§ Your instructions
Copy the data that follows, character for character, minus the pictures.

§ Supplied information
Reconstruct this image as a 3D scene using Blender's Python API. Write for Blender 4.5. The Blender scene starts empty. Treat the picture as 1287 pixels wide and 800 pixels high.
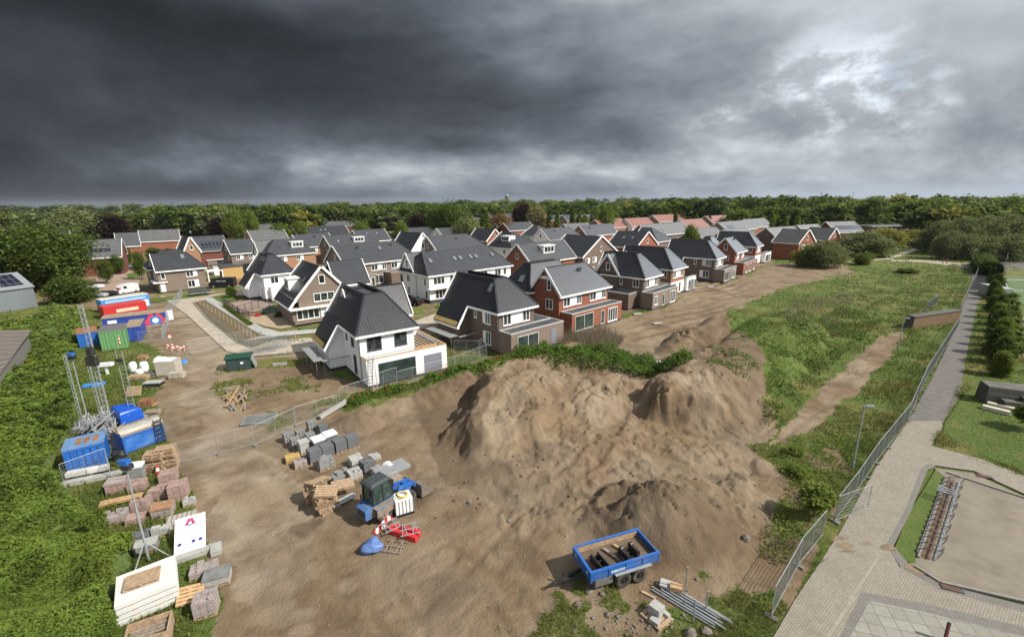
import bpy, math, random
import numpy as np
from mathutils import Vector, Matrix
random.seed(7)
R = math.radians
scene = bpy.context.scene
col = scene.collection
# ---------------------------------------------------------------- camera geometry
FPX, CW, CH, CAMH = 572.0, 1287.0, 800.0, 18.5
ROLL = math.atan(-0.012)
PITCH = math.atan(146.0 * math.cos(ROLL) / FPX)
def at(x, y, z=0.0):
    """point of the photograph -> the place in the scene at height z"""
    u, v = x - CW / 2, y - CH / 2
    c, s = math.cos(ROLL), math.sin(ROLL)
    u2, v2 = u * c + v * s, -u * s + v * c
    dy = FPX * math.cos(PITCH) - v2 * math.sin(PITCH)
    dz = -FPX * math.sin(PITCH) - v2 * math.cos(PITCH)
    t = (z - CAMH) / dz
    return u2 * t, dy * t
def at_np(x, y):
    u, v = x - CW / 2, y - CH / 2
    c, s = math.cos(ROLL), math.sin(ROLL)
    u2, v2 = u * c + v * s, -u * s + v * c
    dy = FPX * math.cos(PITCH) - v2 * math.sin(PITCH)
    dz = -FPX * math.sin(PITCH) - v2 * math.cos(PITCH)
    t = -CAMH / dz
    return u2 * t, dy * t
def px(X, Y, Z):
    z = Z - CAMH
    f = Y * math.cos(PITCH) - z * math.sin(PITCH)
    v2 = (-Y * math.sin(PITCH) - z * math.cos(PITCH)) * FPX / f
    u2 = X * FPX / f
    c, s = math.cos(ROLL), math.sin(ROLL)
    return u2 * c - v2 * s + CW / 2, u2 * s + v2 * c + CH / 2
def at_dist(x, Y, y=262.0):
    """X for a photo column at forward distance Y (near the horizon row y)"""
    a = at(x, 300.0)
    return a[0] / a[1] * Y
def hgt(X, Y, yt):
    lo, hi = -2.0, 60.0
    for _ in range(40):
        m = (lo + hi) / 2
        if px(X, Y, m)[1] > yt: lo = m
        else: hi = m
    return lo
cam = bpy.data.cameras.new('camera'); co = bpy.data.objects.new('camera', cam); col.objects.link(co)
cam.lens = 36.0 * FPX / CW; cam.sensor_width = 36; cam.clip_end = 30000; cam.clip_start = 0.5
co.matrix_world = Matrix.Translation((0, 0, CAMH)) @ Matrix.Rotation(math.pi / 2 - PITCH, 4, 'X') @ Matrix.Rotation(ROLL, 4, 'Z')
scene.camera = co
scene.view_settings.view_transform = 'Standard'
scene.view_settings.look = 'None'
scene.view_settings.exposure = 0.30
scene.view_settings.gamma = 1.0
scene.render.engine = 'CYCLES'
scene.cycles.use_denoising = True
scene.cycles.max_bounces = 4
scene.cycles.diffuse_bounces = 2
scene.cycles.glossy_bounces = 2
scene.cycles.transparent_max_bounces = 6
scene.cycles.caustics_reflective = False
scene.cycles.caustics_refractive = False
# ---------------------------------------------------------------- node helpers
class NT:
    def __init__(s, nt): s.nt = nt; s.L = nt.links
    def n(s, t, **kw):
        n = s.nt.nodes.new(t)
        for k, v in kw.items(): setattr(n, k, v)
        return n
    def set(s, sock, v):
        if isinstance(v, bpy.types.NodeSocket): s.L.new(v, sock)
        elif isinstance(v, (int, float)) and sock.type in ('RGBA',): sock.default_value = (v, v, v, 1)
        elif isinstance(v, (int, float)) and sock.type == 'VECTOR': sock.default_value = (v, v, v)
        elif isinstance(v, (tuple, list)) and sock.type == 'RGBA' and len(v) == 3: sock.default_value = (*v, 1)
        else: sock.default_value = v
    def m(s, op, a, b=0.0, c=0.0, clamp=False):
        n = s.n('ShaderNodeMath', operation=op); n.use_clamp = clamp
        s.set(n.inputs[0], a); s.set(n.inputs[1], b); s.set(n.inputs[2], c)
        return n.outputs[0]
    def vm(s, op, a, b=(0, 0, 0)):
        n = s.n('ShaderNodeVectorMath', operation=op)
        s.set(n.inputs[0], a)
        if op == 'SCALE': s.set(n.inputs[3], b)
        else: s.set(n.inputs[1], b)
        return n.outputs[1] if op in ('DOT_PRODUCT', 'LENGTH') else n.outputs[0]
    def noise(s, vec, scale, detail=4, rough=0.55, dist=0.0, col=False):
        n = s.n('ShaderNodeTexNoise')
        s.set(n.inputs['Vector'], vec); s.set(n.inputs['Scale'], scale)
        n.inputs['Detail'].default_value = detail; n.inputs['Roughness'].default_value = rough
        n.inputs['Distortion'].default_value = dist
        return n.outputs['Color' if col else 'Fac']
    def ss(s, x, a, b):
        n = s.n('ShaderNodeMapRange', interpolation_type='SMOOTHSTEP')
        s.set(n.inputs['Value'], x); n.inputs['From Min'].default_value = a; n.inputs['From Max'].default_value = b
        return n.outputs[0]
    def lin(s, x, a, b, c=0.0, d=1.0):
        n = s.n('ShaderNodeMapRange'); s.set(n.inputs['Value'], x)
        for k, v in zip(('From Min', 'From Max', 'To Min', 'To Max'), (a, b, c, d)): n.inputs[k].default_value = v
        return n.outputs[0]
    def mix(s, f, a, b, mode='MIX'):
        n = s.n('ShaderNodeMix', data_type='RGBA', blend_type=mode)
        s.set(n.inputs[0], f); s.set(n.inputs[6], a); s.set(n.inputs[7], b)
        return n.outputs[2]
    def sep(s, v):
        n = s.n('ShaderNodeSeparateXYZ'); s.set(n.inputs[0], v); return n.outputs
    def comb(s, x, y, z=0.0):
        n = s.n('ShaderNodeCombineXYZ'); s.set(n.inputs[0], x); s.set(n.inputs[1], y); s.set(n.inputs[2], z); return n.outputs[0]
    def bump(s, h, strength=0.5, dist=0.05):
        n = s.n('ShaderNodeBump'); n.inputs['Strength'].default_value = strength; n.inputs['Distance'].default_value = dist
        s.set(n.inputs['Height'], h); return n.outputs[0]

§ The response
Reconstruct this image as a 3D scene using Blender's Python API. Write for Blender 4.5. The Blender scene starts empty. Treat the picture as 1287 pixels wide and 800 pixels high.
import bpy, math, random
import numpy as np
from mathutils import Vector, Matrix
random.seed(7)
R = math.radians
scene = bpy.context.scene
col = scene.collection
# ---------------------------------------------------------------- camera geometry
FPX, CW, CH, CAMH = 572.0, 1287.0, 800.0, 18.5
ROLL = math.atan(-0.012)
PITCH = math.atan(146.0 * math.cos(ROLL) / FPX)
def at(x, y, z=0.0):
    """point of the photograph -> the place in the scene at height z"""
    u, v = x - CW / 2, y - CH / 2
    c, s = math.cos(ROLL), math.sin(ROLL)
    u2, v2 = u * c + v * s, -u * s + v * c
    dy = FPX * math.cos(PITCH) - v2 * math.sin(PITCH)
    dz = -FPX * math.sin(PITCH) - v2 * math.cos(PITCH)
    t = (z - CAMH) / dz
    return u2 * t, dy * t
def at_np(x, y):
    u, v = x - CW / 2, y - CH / 2
    c, s = math.cos(ROLL), math.sin(ROLL)
    u2, v2 = u * c + v * s, -u * s + v * c
    dy = FPX * math.cos(PITCH) - v2 * math.sin(PITCH)
    dz = -FPX * math.sin(PITCH) - v2 * math.cos(PITCH)
    t = -CAMH / dz
    return u2 * t, dy * t
def px(X, Y, Z):
    z = Z - CAMH
    f = Y * math.cos(PITCH) - z * math.sin(PITCH)
    v2 = (-Y * math.sin(PITCH) - z * math.cos(PITCH)) * FPX / f
    u2 = X * FPX / f
    c, s = math.cos(ROLL), math.sin(ROLL)
    return u2 * c - v2 * s + CW / 2, u2 * s + v2 * c + CH / 2
def at_dist(x, Y, y=262.0):
    """X for a photo column at forward distance Y (near the horizon row y)"""
    a = at(x, 300.0)
    return a[0] / a[1] * Y
def hgt(X, Y, yt):
    lo, hi = -2.0, 60.0
    for _ in range(40):
        m = (lo + hi) / 2
        if px(X, Y, m)[1] > yt: lo = m
        else: hi = m
    return lo
cam = bpy.data.cameras.new('camera'); co = bpy.data.objects.new('camera', cam); col.objects.link(co)
cam.lens = 36.0 * FPX / CW; cam.sensor_width = 36; cam.clip_end = 30000; cam.clip_start = 0.5
co.matrix_world = Matrix.Translation((0, 0, CAMH)) @ Matrix.Rotation(math.pi / 2 - PITCH, 4, 'X') @ Matrix.Rotation(ROLL, 4, 'Z')
scene.camera = co
scene.view_settings.view_transform = 'Standard'
scene.view_settings.look = 'None'
scene.view_settings.exposure = 0.30
scene.view_settings.gamma = 1.0
scene.render.engine = 'CYCLES'
scene.cycles.use_denoising = True
scene.cycles.max_bounces = 4
scene.cycles.diffuse_bounces = 2
scene.cycles.glossy_bounces = 2
scene.cycles.transparent_max_bounces = 6
scene.cycles.caustics_reflective = False
scene.cycles.caustics_refractive = False
# ---------------------------------------------------------------- node helpers
class NT:
    def __init__(s, nt): s.nt = nt; s.L = nt.links
    def n(s, t, **kw):
        n = s.nt.nodes.new(t)
        for k, v in kw.items(): setattr(n, k, v)
        return n
    def set(s, sock, v):
        if isinstance(v, bpy.types.NodeSocket): s.L.new(v, sock)
        elif isinstance(v, (int, float)) and sock.type in ('RGBA',): sock.default_value = (v, v, v, 1)
        elif isinstance(v, (int, float)) and sock.type == 'VECTOR': sock.default_value = (v, v, v)
        elif isinstance(v, (tuple, list)) and sock.type == 'RGBA' and len(v) == 3: sock.default_value = (*v, 1)
        else: sock.default_value = v
    def m(s, op, a, b=0.0, c=0.0, clamp=False):
        n = s.n('ShaderNodeMath', operation=op); n.use_clamp = clamp
        s.set(n.inputs[0], a); s.set(n.inputs[1], b); s.set(n.inputs[2], c)
        return n.outputs[0]
    def vm(s, op, a, b=(0, 0, 0)):
        n = s.n('ShaderNodeVectorMath', operation=op)
        s.set(n.inputs[0], a)
        if op == 'SCALE': s.set(n.inputs[3], b)
        else: s.set(n.inputs[1], b)
        return n.outputs[1] if op in ('DOT_PRODUCT', 'LENGTH') else n.outputs[0]
    def noise(s, vec, scale, detail=4, rough=0.55, dist=0.0, col=False):
        n = s.n('ShaderNodeTexNoise')
        s.set(n.inputs['Vector'], vec); s.set(n.inputs['Scale'], scale)
        n.inputs['Detail'].default_value = detail; n.inputs['Roughness'].default_value = rough
        n.inputs['Distortion'].default_value = dist
        return n.outputs['Color' if col else 'Fac']
    def ss(s, x, a, b):
        n = s.n('ShaderNodeMapRange', interpolation_type='SMOOTHSTEP')
        s.set(n.inputs['Value'], x); n.inputs['From Min'].default_value = a; n.inputs['From Max'].default_value = b
        return n.outputs[0]
    def lin(s, x, a, b, c=0.0, d=1.0):
        n = s.n('ShaderNodeMapRange'); s.set(n.inputs['Value'], x)
        for k, v in zip(('From Min', 'From Max', 'To Min', 'To Max'), (a, b, c, d)): n.inputs[k].default_value = v
        return n.outputs[0]
    def mix(s, f, a, b, mode='MIX'):
        n = s.n('ShaderNodeMix', data_type='RGBA', blend_type=mode)
        s.set(n.inputs[0], f); s.set(n.inputs[6], a); s.set(n.inputs[7], b)
        return n.outputs[2]
    def sep(s, v):
        n = s.n('ShaderNodeSeparateXYZ'); s.set(n.inputs[0], v); return n.outputs
    def comb(s, x, y, z=0.0):
        n = s.n('ShaderNodeCombineXYZ'); s.set(n.inputs[0], x); s.set(n.inputs[1], y); s.set(n.inputs[2], z); return n.outputs[0]
    def bump(s, h, strength=0.5, dist=0.05):
        n = s.n('ShaderNodeBump'); n.inputs['Strength'].default_value = strength; n.inputs['Distance'].default_value = dist
        s.set(n.inputs['Height'], h); return n.outputs[0]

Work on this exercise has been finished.